We also have a special deal for our members: for this one day only we are offering museum members 25% off in the gift shop on non-consignment and non-sale items.
Museum entry to the Open House will be free to any family that brings a new or used, unwrapped toy or gift for Santa’s Workshop, or a donation for a local food bank.

Christmas Craft Saturdays

10 am to 2 pm, December 8 and 15

Looking for activities for the kids? Join us on Saturday, December 8 and 15 for Christmas crafts. Kids will have a chance to make some old fashioned crafts such as Christmas stars, spice balls or painted pinecones that they may want to use to decorate the museum Christmas tree. This is a great chance to explore a number of hands-on activities to celebrate the season.

Admission is by donation.

Before Television: Seals and Wax

CDM 997.530.2

What Happens When We Turn off the Remote

Before computers, television or even telephones we used to write letters. Lots of letters. And if one of your letters called for an extra decorative flourish you might close the envelope with some wax and a seal like the one pictured above.

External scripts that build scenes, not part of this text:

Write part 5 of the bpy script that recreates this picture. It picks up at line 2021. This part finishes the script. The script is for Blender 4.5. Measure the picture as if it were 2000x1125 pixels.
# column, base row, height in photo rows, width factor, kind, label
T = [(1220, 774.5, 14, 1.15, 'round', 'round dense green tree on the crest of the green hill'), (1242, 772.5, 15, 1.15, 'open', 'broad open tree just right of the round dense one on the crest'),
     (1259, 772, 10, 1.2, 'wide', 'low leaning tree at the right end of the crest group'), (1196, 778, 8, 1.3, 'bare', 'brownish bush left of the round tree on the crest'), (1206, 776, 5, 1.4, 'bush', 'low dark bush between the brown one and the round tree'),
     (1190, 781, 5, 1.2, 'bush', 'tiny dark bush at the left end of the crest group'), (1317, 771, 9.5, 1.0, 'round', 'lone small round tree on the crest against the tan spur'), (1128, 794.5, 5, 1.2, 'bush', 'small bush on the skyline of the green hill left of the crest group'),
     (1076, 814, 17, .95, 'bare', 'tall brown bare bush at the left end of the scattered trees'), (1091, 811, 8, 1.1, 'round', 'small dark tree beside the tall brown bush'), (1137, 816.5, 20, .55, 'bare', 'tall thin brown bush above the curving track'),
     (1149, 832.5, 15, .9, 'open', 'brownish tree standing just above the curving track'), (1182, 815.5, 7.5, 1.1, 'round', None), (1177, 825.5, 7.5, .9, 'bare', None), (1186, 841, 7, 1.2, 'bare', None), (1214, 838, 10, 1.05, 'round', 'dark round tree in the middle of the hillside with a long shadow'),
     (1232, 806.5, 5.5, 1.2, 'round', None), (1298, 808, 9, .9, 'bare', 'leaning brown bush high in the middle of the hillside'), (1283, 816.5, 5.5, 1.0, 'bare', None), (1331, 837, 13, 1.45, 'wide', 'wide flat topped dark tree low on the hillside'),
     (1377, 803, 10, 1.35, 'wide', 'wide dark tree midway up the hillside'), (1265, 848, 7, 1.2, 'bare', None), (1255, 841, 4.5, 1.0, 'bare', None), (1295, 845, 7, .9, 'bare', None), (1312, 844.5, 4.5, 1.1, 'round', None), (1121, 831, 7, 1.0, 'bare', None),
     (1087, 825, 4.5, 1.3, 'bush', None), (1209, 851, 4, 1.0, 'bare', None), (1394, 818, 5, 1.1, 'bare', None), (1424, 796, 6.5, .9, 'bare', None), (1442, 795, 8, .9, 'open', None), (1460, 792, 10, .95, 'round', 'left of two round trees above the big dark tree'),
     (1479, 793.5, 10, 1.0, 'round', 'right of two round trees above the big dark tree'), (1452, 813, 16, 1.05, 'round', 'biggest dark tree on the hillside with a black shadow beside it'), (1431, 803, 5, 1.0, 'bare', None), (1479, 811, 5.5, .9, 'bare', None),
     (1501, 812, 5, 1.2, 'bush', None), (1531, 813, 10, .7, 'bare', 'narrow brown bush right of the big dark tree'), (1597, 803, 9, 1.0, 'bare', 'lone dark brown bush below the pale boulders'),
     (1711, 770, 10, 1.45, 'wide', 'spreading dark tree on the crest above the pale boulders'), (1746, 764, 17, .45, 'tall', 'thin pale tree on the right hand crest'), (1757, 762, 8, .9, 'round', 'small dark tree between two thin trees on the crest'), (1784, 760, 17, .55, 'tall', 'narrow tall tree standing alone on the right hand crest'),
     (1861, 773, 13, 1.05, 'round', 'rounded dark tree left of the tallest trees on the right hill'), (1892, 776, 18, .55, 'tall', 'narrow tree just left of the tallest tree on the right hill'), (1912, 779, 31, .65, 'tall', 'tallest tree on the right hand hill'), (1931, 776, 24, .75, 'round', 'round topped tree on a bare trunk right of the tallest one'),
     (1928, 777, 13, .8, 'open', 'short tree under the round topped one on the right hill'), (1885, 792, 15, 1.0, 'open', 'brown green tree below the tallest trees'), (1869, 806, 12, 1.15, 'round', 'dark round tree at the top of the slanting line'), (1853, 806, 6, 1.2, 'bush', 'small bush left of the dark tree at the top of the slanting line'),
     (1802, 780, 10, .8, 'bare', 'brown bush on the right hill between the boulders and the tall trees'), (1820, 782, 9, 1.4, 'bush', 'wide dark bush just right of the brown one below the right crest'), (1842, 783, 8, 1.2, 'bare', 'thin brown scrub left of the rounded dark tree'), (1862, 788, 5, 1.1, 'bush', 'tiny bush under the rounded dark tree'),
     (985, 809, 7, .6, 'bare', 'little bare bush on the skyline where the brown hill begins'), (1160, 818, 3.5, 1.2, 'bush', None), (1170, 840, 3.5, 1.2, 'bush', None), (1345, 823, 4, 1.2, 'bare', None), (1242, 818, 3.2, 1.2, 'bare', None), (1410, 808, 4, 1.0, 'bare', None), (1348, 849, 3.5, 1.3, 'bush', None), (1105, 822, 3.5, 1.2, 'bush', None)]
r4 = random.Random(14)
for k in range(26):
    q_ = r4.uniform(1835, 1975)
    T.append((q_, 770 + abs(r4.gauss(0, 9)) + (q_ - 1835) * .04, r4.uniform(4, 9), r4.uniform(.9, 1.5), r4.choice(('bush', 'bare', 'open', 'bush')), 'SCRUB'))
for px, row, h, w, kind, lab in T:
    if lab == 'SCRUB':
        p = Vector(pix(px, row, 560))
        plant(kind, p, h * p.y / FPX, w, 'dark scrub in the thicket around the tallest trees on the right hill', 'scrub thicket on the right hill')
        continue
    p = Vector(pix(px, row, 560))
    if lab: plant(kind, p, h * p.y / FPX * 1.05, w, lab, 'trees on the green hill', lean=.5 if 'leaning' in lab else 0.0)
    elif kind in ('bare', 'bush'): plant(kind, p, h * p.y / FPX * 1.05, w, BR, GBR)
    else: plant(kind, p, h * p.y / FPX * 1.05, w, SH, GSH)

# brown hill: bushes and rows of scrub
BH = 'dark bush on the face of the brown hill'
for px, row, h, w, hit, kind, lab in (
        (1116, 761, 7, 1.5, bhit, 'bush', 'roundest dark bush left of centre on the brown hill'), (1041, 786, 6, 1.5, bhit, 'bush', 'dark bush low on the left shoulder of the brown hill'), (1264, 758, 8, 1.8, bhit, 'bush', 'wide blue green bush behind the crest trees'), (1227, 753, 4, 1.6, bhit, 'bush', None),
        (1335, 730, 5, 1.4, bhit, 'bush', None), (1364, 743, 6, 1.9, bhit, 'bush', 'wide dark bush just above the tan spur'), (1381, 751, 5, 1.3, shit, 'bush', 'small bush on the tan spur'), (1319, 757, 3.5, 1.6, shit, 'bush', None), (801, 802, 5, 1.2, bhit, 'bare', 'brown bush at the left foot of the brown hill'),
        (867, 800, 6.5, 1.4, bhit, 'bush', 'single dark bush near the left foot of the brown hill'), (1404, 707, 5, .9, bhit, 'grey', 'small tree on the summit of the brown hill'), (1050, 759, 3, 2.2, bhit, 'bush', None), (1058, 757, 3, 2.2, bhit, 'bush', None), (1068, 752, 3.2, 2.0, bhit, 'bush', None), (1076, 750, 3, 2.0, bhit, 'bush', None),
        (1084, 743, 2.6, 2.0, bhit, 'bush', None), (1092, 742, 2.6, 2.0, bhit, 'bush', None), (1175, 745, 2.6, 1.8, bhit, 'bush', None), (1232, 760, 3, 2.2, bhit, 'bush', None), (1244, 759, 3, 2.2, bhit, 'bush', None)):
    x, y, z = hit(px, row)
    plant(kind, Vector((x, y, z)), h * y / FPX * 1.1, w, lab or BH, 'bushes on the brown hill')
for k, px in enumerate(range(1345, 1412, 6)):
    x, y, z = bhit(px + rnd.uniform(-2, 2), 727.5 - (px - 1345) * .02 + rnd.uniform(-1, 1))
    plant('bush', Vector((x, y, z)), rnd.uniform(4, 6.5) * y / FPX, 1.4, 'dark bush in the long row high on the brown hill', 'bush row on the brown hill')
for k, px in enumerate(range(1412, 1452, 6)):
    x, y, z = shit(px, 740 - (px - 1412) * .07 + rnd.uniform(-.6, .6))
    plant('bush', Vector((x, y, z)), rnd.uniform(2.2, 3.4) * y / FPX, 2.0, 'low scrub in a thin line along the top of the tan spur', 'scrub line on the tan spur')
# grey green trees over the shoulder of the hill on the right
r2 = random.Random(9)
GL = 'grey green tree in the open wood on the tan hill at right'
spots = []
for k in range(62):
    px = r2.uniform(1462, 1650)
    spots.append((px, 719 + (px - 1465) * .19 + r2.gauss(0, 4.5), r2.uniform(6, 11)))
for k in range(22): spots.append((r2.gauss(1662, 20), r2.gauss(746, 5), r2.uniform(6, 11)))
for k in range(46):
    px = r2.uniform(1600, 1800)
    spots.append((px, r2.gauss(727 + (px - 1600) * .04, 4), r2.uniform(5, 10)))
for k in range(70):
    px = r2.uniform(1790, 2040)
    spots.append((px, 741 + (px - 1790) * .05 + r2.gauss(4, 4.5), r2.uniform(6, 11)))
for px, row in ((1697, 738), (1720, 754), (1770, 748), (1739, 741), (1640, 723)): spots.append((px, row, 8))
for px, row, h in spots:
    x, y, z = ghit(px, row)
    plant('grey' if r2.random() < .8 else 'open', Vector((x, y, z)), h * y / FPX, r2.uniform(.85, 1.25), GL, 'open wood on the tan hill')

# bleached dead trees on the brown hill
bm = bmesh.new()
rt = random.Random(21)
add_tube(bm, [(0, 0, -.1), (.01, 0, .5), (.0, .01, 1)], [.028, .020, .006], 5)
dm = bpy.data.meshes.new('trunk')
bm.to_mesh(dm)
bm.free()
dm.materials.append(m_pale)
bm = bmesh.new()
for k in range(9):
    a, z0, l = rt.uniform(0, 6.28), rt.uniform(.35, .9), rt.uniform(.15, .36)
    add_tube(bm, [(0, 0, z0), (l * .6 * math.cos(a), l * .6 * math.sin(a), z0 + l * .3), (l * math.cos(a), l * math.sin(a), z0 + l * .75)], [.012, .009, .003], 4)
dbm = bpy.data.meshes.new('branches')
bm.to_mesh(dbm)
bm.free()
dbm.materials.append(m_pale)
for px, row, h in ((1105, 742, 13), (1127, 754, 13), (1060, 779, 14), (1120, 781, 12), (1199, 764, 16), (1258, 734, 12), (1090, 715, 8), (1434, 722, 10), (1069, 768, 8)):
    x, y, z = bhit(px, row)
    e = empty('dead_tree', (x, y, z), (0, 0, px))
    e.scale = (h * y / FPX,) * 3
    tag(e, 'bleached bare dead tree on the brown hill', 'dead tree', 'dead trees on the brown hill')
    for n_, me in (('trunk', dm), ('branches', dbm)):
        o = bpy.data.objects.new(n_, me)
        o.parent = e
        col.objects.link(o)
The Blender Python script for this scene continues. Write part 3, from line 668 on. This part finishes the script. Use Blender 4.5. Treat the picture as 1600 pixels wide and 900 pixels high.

This seal dates from approximately 1900 and bears the initials SEM that stand for Sylvia Edith Markle. Sylvia married W.A.W. Hames and the family moved to the Comox Valley in 1914.

Historically, the use of seals goes back to the earliest civilizations of ancient Egypt, Greece and Rome. And, apparently, the use of seals is making a come back today – at least according to Martha Stewart, modern design guru.